Write the lines out again, from the top of the material to the line containing "R = math.radians", pictures excluded.

-------- DATASET SECTION

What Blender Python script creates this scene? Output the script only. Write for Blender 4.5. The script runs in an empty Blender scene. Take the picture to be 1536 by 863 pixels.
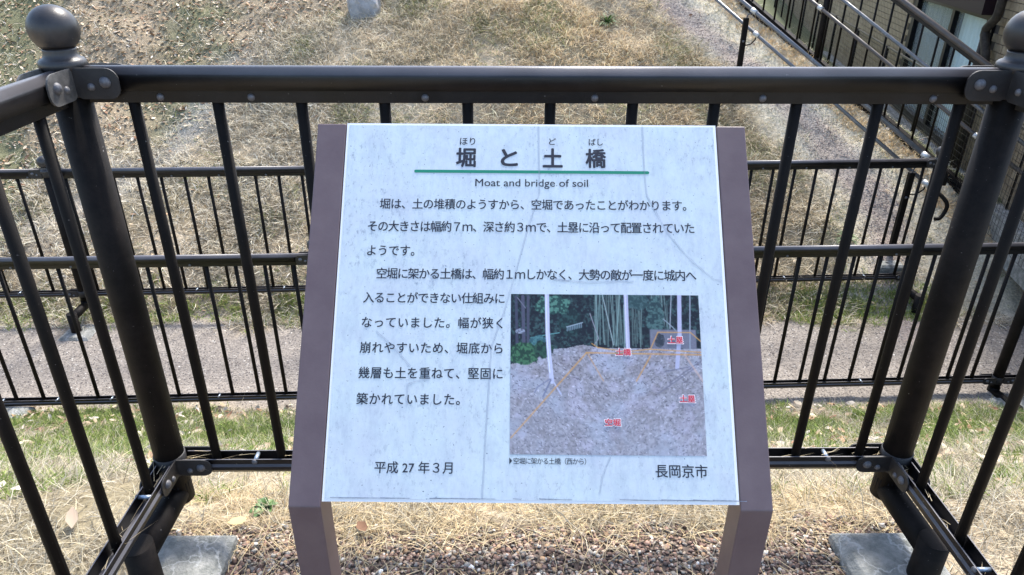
import bpy, math, random
import numpy as np
from mathutils import Vector, Matrix
random.seed(7); RNG = np.random.default_rng(11)
S = bpy.context.scene
COL = S.collection
R = math.radians

# ---------------------------------------------------------------- camera
YAW, PITCH, ROLL, FPX = 0.0160147, 0.4710935, 0.0056887, 1068.388
fw = Vector((math.sin(YAW)*math.cos(PITCH), math.cos(YAW)*math.cos(PITCH), -math.sin(PITCH)))
r0 = Vector((math.cos(YAW), -math.sin(YAW), 0)); u0 = r0.cross(fw)
rr = math.cos(ROLL)*r0 + math.sin(ROLL)*u0; uu = -math.sin(ROLL)*r0 + math.cos(ROLL)*u0
cd = bpy.data.cameras.new('camera'); cam = bpy.data.objects.new('camera', cd); COL.objects.link(cam)
cam.matrix_world = Matrix(((rr.x, uu.x, -fw.x, 0), (rr.y, uu.y, -fw.y, 0), (rr.z, uu.z, -fw.z, 1.6), (0, 0, 0, 1)))
cd.sensor_width = 36; cd.lens = 36*FPX/1536; cd.clip_end = 600; cd.clip_start = 0.02
S.camera = cam
# ---------------------------------------------------------------- world, sun, exposure
SUN_EL, SUN_AZ = R(54), R(21)          # azimuth clockwise from +Y (behind the fence, to the right)
w = bpy.data.worlds.new('World'); S.world = w; w.use_nodes = True
nt = w.node_tree; bg = nt.nodes['Background']
sky = nt.nodes.new('ShaderNodeTexSky'); sky.sky_type = 'NISHITA'; sky.sun_disc = False
sky.sun_elevation = SUN_EL; sky.sun_rotation = SUN_AZ; sky.dust_density = 2.0; sky.air_density = 1.0
nt.links.new(sky.outputs[0], bg.inputs[0]); bg.inputs[1].default_value = 0.15
sd = bpy.data.lights.new('sun', 'SUN'); sd.energy = 2.4; sd.angle = R(12); sd.color = (1.0, 0.95, 0.87)
sun = bpy.data.objects.new('sun', sd); COL.objects.link(sun)
sdir = Vector((math.sin(SUN_AZ)*math.cos(SUN_EL), math.cos(SUN_AZ)*math.cos(SUN_EL), math.sin(SUN_EL)))
sun.rotation_euler = (-sdir).to_track_quat('-Z', 'Y').to_euler()
S.view_settings.view_transform = 'Standard'; S.view_settings.look = 'None'
S.view_settings.exposure = 1.5; S.view_settings.gamma = 1.0
S.cycles.max_bounces = 6; S.cycles.use_denoising = True

# ---------------------------------------------------------------- helpers
def tag(o, label=None, cat=None, group=None, kind=None, category=None):
    cat = cat or category
    if label: o['label'] = label
    if cat: o['category'] = cat
    if group: o['group'] = group
    if kind: o['kind'] = kind
    return o
def empty(name, loc=(0, 0, 0), rz=0, **k):
    o = bpy.data.objects.new(name, None); COL.objects.link(o); o.location = loc; o.rotation_euler = (0, 0, rz)
    o.empty_display_size = .1
    return tag(o, **k)
class MB:
    def __init__(s): s.v = []; s.f = []; s.sm = []
    def add(s, vs, fs, smooth=False):
        n = len(s.v); s.v += [tuple(v) for v in vs]; s.f += [tuple(i+n for i in f) for f in fs]; s.sm += [smooth]*len(fs); return s
    def box(s, a, b):
        x0, y0, z0 = a; x1, y1, z1 = b
        return s.add([(x0,y0,z0),(x1,y0,z0),(x1,y1,z0),(x0,y1,z0),(x0,y0,z1),(x1,y0,z1),(x1,y1,z1),(x0,y1,z1)],
                     [(0,3,2,1),(4,5,6,7),(0,1,5,4),(1,2,6,5),(2,3,7,6),(3,0,4,7)])
    def tube(s, pts, r, seg=14, cap=True, smooth=True):
        pts = [Vector(p) for p in pts]; rs = r if isinstance(r, (list, tuple)) else [r]*len(pts)
        rings = []; ref = None
        for i, p in enumerate(pts):
            a = pts[max(i-1, 0)]; b = pts[min(i+1, len(pts)-1)]; d = (b-a).normalized()
            if ref is None: ref = d.orthogonal().normalized()
            ref = (ref - d*ref.dot(d)).normalized(); q = d.cross(ref)
            rings.append([p + (ref*math.cos(t)+q*math.sin(t))*rs[i] for t in [2*math.pi*k/seg for k in range(seg)]])
        vs = [v for rg in rings for v in rg]; fs = []
        for i in range(len(pts)-1):
            for k in range(seg):
                k2 = (k+1) % seg; fs.append((i*seg+k, i*seg+k2, (i+1)*seg+k2, (i+1)*seg+k))
        s.add(vs, fs, smooth)
        if cap: s.add(rings[0], [tuple(range(seg))[::-1]]); s.add(rings[-1], [tuple(range(seg))])
        return s
    def lathe(s, prof, c=(0, 0, 0), seg=28, axis='z'):
        vs = []; fs = []
        for (r, z) in prof:
            for k in range(seg):
                t = 2*math.pi*k/seg; a, b = r*math.cos(t), r*math.sin(t)
                v = (a, b, z) if axis == 'z' else (a, -z, b)
                vs.append((v[0]+c[0], v[1]+c[1], v[2]+c[2]))
        for i in range(len(prof)-1):
            for k in range(seg):
                k2 = (k+1) % seg; fs.append((i*seg+k, i*seg+k2, (i+1)*seg+k2, (i+1)*seg+k))
        return s.add(vs, fs, True)
    def extr(s, prof, x0, x1, smooth=False):       # closed (y,z) profile swept along x
        n = len(prof); vs = [(x0, y, z) for y, z in prof]+[(x1, y, z) for y, z in prof]
        fs = [(i, (i+1) % n, n+(i+1) % n, n+i) for i in range(n)]
        s.add(vs, fs, smooth); s.add(vs, [tuple(range(n))[::-1], tuple(range(n, 2*n))]); return s
    def xf(s, M): s.v = [tuple(M @ Vector(v)) for v in s.v]; return s
    def mesh(s, name, m):
        me = bpy.data.meshes.new(name); me.from_pydata(s.v, [], s.f); me.update()
        me.polygons.foreach_set('use_smooth', s.sm)
        if m: me.materials.append(m)
        import bmesh
        bm = bmesh.new(); bm.from_mesh(me); bmesh.ops.remove_doubles(bm, verts=bm.verts, dist=1e-5)
        bmesh.ops.recalc_face_normals(bm, faces=bm.faces); bm.to_mesh(me); bm.free()
        return me
    def build(s, name, m, parent=None, **k):
        return inst(name, s.mesh(name, m), parent, **k)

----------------

THE REPLY »
What Blender Python script creates this scene? Output the script only. Write for Blender 4.5. The script runs in an empty Blender scene. Take the picture to be 1536 by 863 pixels.
import bpy, math, random
import numpy as np
from mathutils import Vector, Matrix
random.seed(7); RNG = np.random.default_rng(11)
S = bpy.context.scene
COL = S.collection
R = math.radians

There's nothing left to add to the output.